Thursday, May 2, 2013

Due Process: youth & its attendant susceptibility should be heavily mitigating for Tsarnaev


From the comments section of Washington post article http://bit.ly/MWDFTsarnaev (I'm in blue):

Down-under
Let's not get squeamish about executing such a person. The US kills lots of other people who have committed far lesser crimes than he has.
ccnomad
8:30 AM EDT
Are you saying we should not bother stopping to consider all things? Should we dispense with due process? (I mean, because what a pain, really. And so costly!) And are previous executions themselves valid impetus for continuing the practice? Justification? Once we begin a practice, let's just keep on keepin' on regardless of pros, cons mitigating factors in each case or anything else for that matter. Why? Because what the heck, we've done it before! Is that what you're saying?
Down-under
9:03 AM EDT
I agree that we cannot justify present action on the basis of past actions.
However, let's be consistent in our views about killing people.
If it is currently ok to kill people with drones, bombs, guns, etc. why get squeamish about killing this person?
ccnomad
9:28 AM EDT
Mitigating factors such as his youth - barely out of minor child range, nowhere near full-grown mentally, not even fully physically matured - and that he was under the powerful influence of his very much full-grown brother. We can even reasonably speculate, given at least anecdotal evidence of an easy-going natural temper and no prior inclination to misbehave, that absent the brother's influence he'd have done nothing but continue his studies, get a job, date, get married, etc. etc.. or some far more run-of-the-mill path.
ccnomad
9:32 AM EDT
Two more things, one: thank you for your very sound reply & question. Two - I'm NOT offering the above as an excuse or to remove any responsibility that should be/remain on the younger brother's head, but as mitigating factors.

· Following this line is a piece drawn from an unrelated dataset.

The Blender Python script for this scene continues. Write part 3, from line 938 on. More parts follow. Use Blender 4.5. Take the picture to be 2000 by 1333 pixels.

Things that must be considered; part and parcel of due process.



And I wish I had added, for clarity, that I believe that these mitigating factors, including the susceptibility inherent in such youth, especially to the influence of a full-grown close older relative, should spare him the death penalty.  I should also probably have acknowledged Down-Under's 'reasoning' in his reply to me, but I feel that collateral damage during war is not only not "ok" but that it's a different discussion.